À cette époque, les « places dansantes », qui avaient existé depuis les années 1920, furent détrônées dans la jeunesse citadine par des « discothèques » organisées par le Komsomol dans des lieux dédiés, voire des bâtiments scolaires ou universitaires, en plus des salles de bal de certains restaurants et cafés des grandes villes. Les autorités voulurent mettre un frein à l’influence occidentale : sous Tchernenko, le KGB établit, en 1984-1985 des listes de groupes à bannir des « discothèques », comme du répertoire des concerts des « ensembles vocaux et instrumentaux », terme qui désignait alors tout groupe musical. Mais ces interdictions ne furent pas vraiment respectées, car il importait d’attirer du public pour « remplir le plan ». Sous les boules à facettes, on tolérait quelques entorses aux prescriptions du Parti et du Komsomol.
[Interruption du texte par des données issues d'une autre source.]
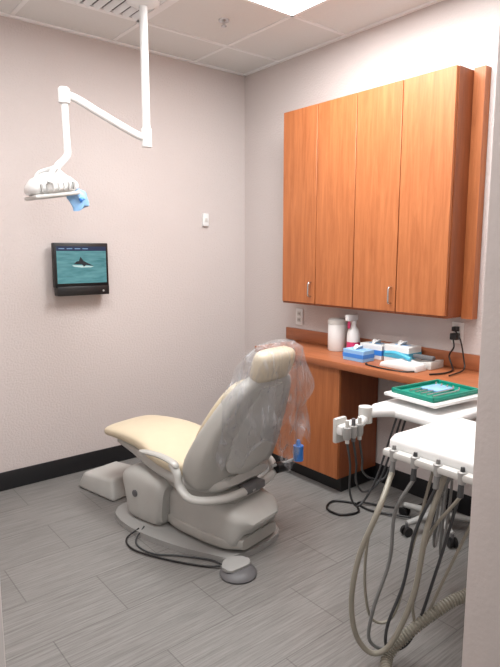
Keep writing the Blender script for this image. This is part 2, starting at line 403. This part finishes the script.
loft('lift_housing',[(-.07,.06,.15,.13,.11),(-.07,.10,.155,.15,.135),(-.07,.22,.16,.155,.145),(-.07,.32,.155,.15,.135),(-.07,.36,.145,.12,.11)],M['cbase'],ch,40,5)
cyl('housing_badge',(-.224,.24,.18),(-.231,.24,.18),.018,M['dgrey'],ch)
tube('lift_arm',[(0,-.2,.2),(0,.0,.26),(0,.15,.32)],.07,M['grey'],ch,flat=.8)
loft('lift_arm_cover',[(0,-.34,.26,.10,.02),(0,-.25,.27,.16,.05),(0,-.05,.285,.17,.06),(0,.15,.305,.15,.05),(0,.3,.32,.10,.03)],M['shell'],ch,32,4)
loft('seat_pan',[(0,-.34,.36,.15,.02),(0,-.28,.35,.22,.045),(0,-.1,.345,.24,.05),(0,.12,.355,.21,.05),(0,.34,.375,.16,.035),(0,.5,.385,.13,.02)],M['cbase'],ch,40,3.5)
loft('seat_cushion',[(0,-.26,.43,.20,.02),(0,-.24,.425,.235,.045),(0,-.15,.405,.245,.05),(0,0,.40,.24,.05),(0,.12,.415,.225,.05),(0,.24,.44,.205,.047),(0,.38,.445,.19,.042),(0,.50,.44,.18,.036),(0,.57,.432,.165,.03),(0,.595,.43,.12,.015)],M['vinyl'],ch,44,3.2)
loft('back_cushion',[(0,-.175,.44,.17,.02),(0,-.18,.48,.21,.04),(0,-.225,.58,.22,.045),(0,-.30,.71,.20,.04),(0,-.365,.81,.155,.035),(0,-.39,.84,.09,.015)],M['vinyl'],ch,40,3)
loft('back_shell',[(0,-.215,.315,.20,.03),(0,-.22,.355,.27,.08),(0,-.235,.43,.295,.10),(0,-.28,.53,.295,.088),(0,-.335,.64,.27,.072),(0,-.395,.75,.23,.06),(0,-.45,.84,.175,.045),(0,-.475,.88,.11,.02)],M['shell'],ch,64,3.4)
loft('back_ridge',[(0,-.325,.37,.03,.01),(0,-.347,.43,.16,.018),(0,-.370,.53,.17,.018),(0,-.405,.64,.15,.018),(0,-.452,.75,.12,.016),(0,-.49,.83,.07,.01)],M['cbase'],ch,40,3)
box('headrest_slide',-.03,.03,-.01,.01,-.11,.10,M['chrome'],ch,.003,xf=Matrix.Translation((0,-.485,.87))@Matrix.Rotation(math.radians(22),4,'X'))
loft('headrest',[(0,-.465,.85,.08,.01),(0,-.47,.87,.125,.04),(0,-.49,.93,.135,.05),(0,-.505,.98,.125,.045),(0,-.51,1.0,.08,.015)],M['vinyl'],ch,36,2.8)
for sgn,nm in ((-1,'left'),(1,'right')):
    x=sgn*.31
    tube('armrest_%s'%nm,[(x,.09,.47),(x,.0,.478),(x,-.08,.478),(x,-.15,.465),(x,-.175,.445)],.02,M['shell'],ch,flat=.55,rfun=lambda t:max(.35,1-(2*t-1)**8*.6))
    tube('arm_support_%s'%nm,[(x,-.14,.462),(x,-.17,.42),(x,-.19,.36),(x*.97,-.26,.315),(x*.6,-.34,.30),(0,-.36,.295)],.022,M['cbase'],ch,flat=.8)
cyl('pivot_knob_right',(.22,-.35,.33),(.28,-.37,.33),.028,M['black'],ch)
box('control_block',-.05,.09,-.38,-.32,.28,.32,M['dgrey'],ch,.008)
def crumple(p,t,th):
    a=.3+1.2*t
    d=Vector((noise.noise(p*6),noise.noise(p*6+Vector((5,1,8))),.4*noise.noise(p*7+Vector((3,3,3)))))*.045*a
    d+=Vector((noise.noise(Vector((p.x*22,p.y*22,p.z*6))),noise.noise(Vector((p.x*22,p.y*22,p.z*6))+Vector((5,1,8))),0))*.02
    if t>.8: d.z+=noise.noise(Vector((math.cos(th)*2,math.sin(th)*2,0)))*.16*(t-.8)/.2
    return d
loft('plastic_chair_cover',[(.01,-.515,1.02,.07,.01),(.01,-.51,1.01,.15,.05),(.015,-.50,.97,.185,.072),(.025,-.475,.90,.21,.09),(.035,-.45,.82,.24,.10),(.045,-.42,.73,.275,.11),(.06,-.385,.64,.31,.125),(.07,-.36,.56,.32,.135),(.075,-.345,.50,.32,.14)],M['film'],ch,110,2.5,sub=12,noisef=crumple,cap='top')
cyl('water_bottle',(.315,-.42,.36),(.315,-.42,.44),.026,M['blue'],ch); cyl('bottle_cap',(.315,-.42,.44),(.315,-.42,.47),.015,M['blue'],ch,r2=.008)
tube('bottle_bracket',[(.20,-.33,.34),(.27,-.38,.355),(.315,-.41,.37)],.008,M['grey'],ch)
jb=empty('floor_junction_box')
jm=Matrix.Translation((-1.345,-.37,0))@Matrix.Rotation(math.radians(11.6),4,'Z')
bm=bmesh.new(); vs=[]
for (x,y,z) in [(-.14,-.19,0),(.16,-.19,0),(.16,.17,0),(-.14,.17,0),(-.115,-.15,.12),(.135,-.15,.12),(.135,.13,.10),(-.115,.13,.10)]: vs.append(bm.verts.new((x,y,z)))
for f in [(0,1,2,3),(4,5,6,7),(0,1,5,4),(1,2,6,5),(2,3,7,6),(3,0,4,7)]: bm.faces.new([vs[i] for i in f])
bmesh.ops.bevel(bm,geom=bm.edges[:],offset=.02,segments=4,affect='EDGES',profile=.5); bm.transform(jm)
finish(bm,'cover',M['cbase'],jb,True)
fp=empty('foot_control_pedal'); fc=(-1.33,-1.61,0)
lathe('disc',[(.082,0),(.085,.008),(.078,.02),(.05,.032),(.02,.036)],fc,M['dgrey'],fp)
prism('pedal_top',outline([(-1.40,-1.58),(-1.36,-1.54),(-1.30,-1.54),(-1.26,-1.58),(-1.28,-1.63),(-1.38,-1.63)]),2,.03,.045,M['grey'],fp,.005)
inv=(Matrix.Translation((-1.20,-1.10,0))@Matrix.Rotation(math.radians(11.6),4,'Z')).inverted()
def LC(pts): return [inv@Vector(p) for p in pts]
tube('pedal_cord',LC([(-1.365,-1.523,.012),(-1.42,-1.47,.008),(-1.52,-1.32,.008),(-1.60,-1.14,.008),(-1.58,-1.02,.008),(-1.50,-1.0,.03)]),.0045,M['black'],ch)
tube('pedal_cord_2',LC([(-1.35,-1.522,.012),(-1.37,-1.44,.008),(-1.46,-1.32,.008),(-1.55,-1.22,.008),(-1.56,-1.08,.008),(-1.47,-1.0,.03)]),.004,M['hosed'],ch)

# ---------------------------------------------------------------- delivery cart
dc=empty('dental_delivery_cart')
bx,by=-.27,-1.93
lathe('hub',[(.05,.06),(.05,.10),(.03,.13)],(bx,by,0),M['grey'],dc)
for k in range(5):
    a=math.radians(20+72*k); ex=bx+.19*math.cos(a); ey=by+.19*math.sin(a)
    tube('leg_%d'%k,[(bx,by,.085),(ex,ey,.065)],.018,M['grey'],dc,n=2,rfun=lambda t:1.2-.4*t)
    t_=Vector((-math.sin(a),math.cos(a),0)); p=Vector((ex,ey,.025))
    cyl('caster_%da'%k,p-t_*.02,p-t_*.006,.025,M['black'],dc,20); cyl('caster_%db'%k,p+t_*.006,p+t_*.02,.025,M['black'],dc,20)
    cyl('caster_stem_%d'%k,(ex,ey,.03),(ex,ey,.07),.008,M['dgrey'],dc,12)
cyl('post',(bx,by,.1),(bx,by,.70),.022,M['offwhite'],dc)
tube('post_arm',[(bx,by,.69),(-.45,-2.0,.70),(-.62,-2.1,.71),(-.72,-2.17,.75)],.026,M['offwhite'],dc)
box('worktop',-.93,-.50,-2.34,-2.0,.765,.80,M['white'],dc,.014,4)
tr=Matrix.Translation((-.69,-2.15,0))@Matrix.Rotation(math.radians(-6),4,'Z')
box('tray_board',-.17,.17,-.14,.13,.825,.84,M['white'],dc,.006,xf=tr)
cyl('tray_stem',(-.71,-2.17,.79),(-.71,-2.17,.83),.04,M['offwhite'],dc)
tr=Matrix.Translation((0,0,.01))@tr
box('instrument_tray',-.15,.15,-.115,.105,.831,.836,M['green'],dc,.002,xf=tr)
for q in [(-.15,-.142,-.115,.105),(.142,.15,-.115,.105),(-.15,.15,-.115,-.107),(-.15,.15,.097,.105)]: box('tray_rim',*q,.836,.85,M['green'],dc,.002,xf=tr)
for k in range(5): tube('instrument_%d'%k,[tr@Vector((-.10,-.07+.03*k,.842)),tr@Vector((.06,-.065+.03*k,.842)),tr@Vector((.09,-.055+.03*k,.85))],.003,M['chrome'],dc,8)
box('gauze',-.02,.09,-.03,.06,.836,.845,M['lblue'],dc,.002,xf=tr)
box('head_arm',-.98,-.80,-2.44,-2.26,.70,.76,M['offwhite'],dc,.015)
prism('control_head',[(-1.20,.745),(-1.18,.72),(-.80,.72),(-.78,.745),(-.78,.79),(-1.17,.80),(-1.20,.785)],1,-2.68,-2.30,M['white'],dc,.012,3)
box('holder_bar',-1.235,-1.20,-2.66,-2.30,.732,.758,M['offwhite'],dc,.008)
for k in range(4):
    y=-2.34-.085*k
    tube('handpiece_%d'%k,[(-1.220,y,.775),(-1.222,y,.75),(-1.228,y,.68)],.009,M['hosed' if k%2 else 'hoseg'],dc,rfun=lambda t:.7+.4*t)
    lathe('holder_%d'%k,[(.012,-.03),(.015,-.015),(.015,.008),(.011,.010)],(-1.222,y,.752),M['grey'],dc,16)
tube('assistant_arm',[(-.90,-2.12,.785),(-.98,-2.08,.79),(-1.02,-2.05,.785)],.02,M['white'],dc)
tube('assistant_arm_2',[(-1.02,-2.05,.775),(-1.06,-2.06,.76),(-1.10,-2.06,.75)],.02,M['white'],dc)
cyl('arm_joint',(-1.02,-2.05,.75),(-1.02,-2.05,.815),.028,M['offwhite'],dc)
box('assistant_holder',-1.20,-1.09,-2.085,-2.035,.735,.775,M['white'],dc,.01)
box('assistant_holder_plate',-1.205,-1.14,-2.06,-2.04,.70,.80,M['offwhite'],dc,.008)
for k in range(3):
    x=-1.185+.036*k
    lathe('assistant_socket_%d'%k,[(.012,-.03),(.015,-.02),(.015,.016),(.011,.018)],(x,-2.098,.755),M['grey'],dc,16)
    tube('suction_tip_%d'%k,[(x,-2.098,.80),(x,-2.098,.76),(x,-2.10,.71)],.008,M['dgrey' if k%2 else 'offwhite'],dc)
    tube('assistant_hose_%d'%k,[(x,-2.10,.71),(x+.02,-2.10,.62),(x+.06,-2.07,.48+.04*k),(x+.14,-2.05,.40+.05*k),(x+.22,-2.07,.5),(x+.28,-2.12,.77)],.0045,M['hosed'],dc,10)
for k in range(3):
    tube('rear_hose_%d'%k,[(-.92+.04*k,-2.32,.77),(-.94+.04*k,-2.33,.55),(-.90+.05*k,-2.28,.33-.05*k),(-.78+.05*k,-2.22,.28-.06*k),(-.70+.05*k,-2.2,.45),(-.66,-2.2,.77)],.006,M['hoseg' if k else 'hosed'],dc,10)
def Hp(L,z,d=0): return (-1.67+.775*L+.632*d, -2.11-.632*L+.775*d, z)
tube('hose_long',[(-1.228,-2.34,.68),Hp(.425,.60),Hp(.363,.431),Hp(.341,.269),Hp(.362,.139),Hp(.42,.075),Hp(.485,.12),Hp(.551,.30),Hp(.584,.53),(-1.15,-2.5,.72)],.0095,M['hose'],dc)
tube('hose_b',[(-1.228,-2.425,.68),Hp(.49,.56,.05),Hp(.48,.38,.06),Hp(.43,.20,.06),Hp(.42,.08,.06),Hp(.49,.06,.06),Hp(.57,.24,.06),Hp(.61,.52,.06),(-1.1,-2.5,.72)],.0065,M['hoseg'],dc)
tube('hose_c',[(-1.228,-2.51,.68),Hp(.55,.50,.02),Hp(.52,.32,.02),Hp(.47,.16,.02),Hp(.48,.07,.03),Hp(.56,.10,.04),Hp(.64,.35,.05),(-1.05,-2.52,.72)],.0055,M['hosed'],dc)
tube('hose_d',[(-1.226,-2.345,.68),Hp(.42,.48,.1),Hp(.41,.27,.12),Hp(.44,.12,.12),Hp(.52,.14,.12),Hp(.58,.42,.12),(-1.05,-2.4,.72)],.0055,M['hose'],dc)
tube('hose_e',[(-1.228,-2.595,.68),Hp(.60,.48,.03),Hp(.56,.25,.04),Hp(.59,.14,.04),Hp(.66,.30,.05),(-1.0,-2.6,.72)],.0055,M['hose'],dc)
tube('suction_hose_ribbed',[(-.90,-2.50,.72),(-.85,-2.52,.45),(-.95,-2.55,.27),(-1.10,-2.50,.22),(-1.22,-2.44,.14),(-1.30,-2.40,.05),(-1.40,-2.50,.03)],.019,M['hose'],dc,ribs=.011)
tube('floor_cable',[(-.30,-1.80,.02),(-.38,-1.6,.008),(-.38,-1.48,.008),(-.45,-1.38,.008),(-.55,-1.42,.008),(-.55,-1.52,.008),(-.45,-1.56,.008),(-.36,-1.5,.016),(-.2,-1.7,.008),(-.03,-1.8,.1),(-.03,-1.8,.4)],.006,M['black'],dc)

# ---------------------------------------------------------------- world + camera
wd=bpy.data.worlds.new('world'); S.world=wd; wd.use_nodes=True
wd.node_tree.nodes['Background'].inputs[0].default_value=(1,.975,.955,1); wd.node_tree.nodes['Background'].inputs[1].default_value=.75
cam=bpy.data.cameras.new('camera'); cam.lens=564/667*36; cam.sensor_width=36; cam.clip_start=.02
co=bpy.data.objects.new('camera',cam); COL.objects.link(co); S.camera=co
p=math.radians(8.2); fwd=Vector((.632*math.cos(p),.775*math.cos(p),-math.sin(p)))
co.location=(-2.776,-3.466,1.43); co.rotation_euler=fwd.to_track_quat('-Z','Y').to_euler()
S.view_settings.view_transform='Standard'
Dans ces listes figuraient aussi des noms de groupes soviétiques, qui, pour leur part, avaient à subir davantage la censure sonore, même si à Leningrad, un « club de rock » avait ouvert ses portes en 1981, une première dans le pays. S’y produisaient les artistes des groupes membres de l’association qui le gérait, en accord avec les autorités ; à partir de 1983, un festival y avait lieu tous les ans, permettant à de jeunes talents de s’y exprimer.

Cet extrait est tiré de « 24 heures à Tchernobyl », de Laurent Coumel, qui vient de paraître aux éditions des PUF.

C’est là que le groupe Kino, fondé en 1981 par Viktor Tsoï, fit ses débuts sur scène, alors que des studios semi-légaux lui permettaient d’enregistrer des albums, diffusés par la fabrication clandestine de cassettes audio. Quatre albums furent enregistrés entre 1982 et 1985 par le groupe, avant la sortie de leur premier album officiel, distribué par la firme Melodiya, en janvier 1986. En 1984, à Omsk, grande ville située à 600 kilomètres à l’ouest de Novossibirsk, à la marge de la Sibérie occidentale, était né le groupe Grajdanskaïa oborona (« Défense civile ») qui se limita, en raison du caractère subversif des paroles de ses morceaux, aux concerts en appartement, c’est-à-dire à domicile, pour un public d’initiés.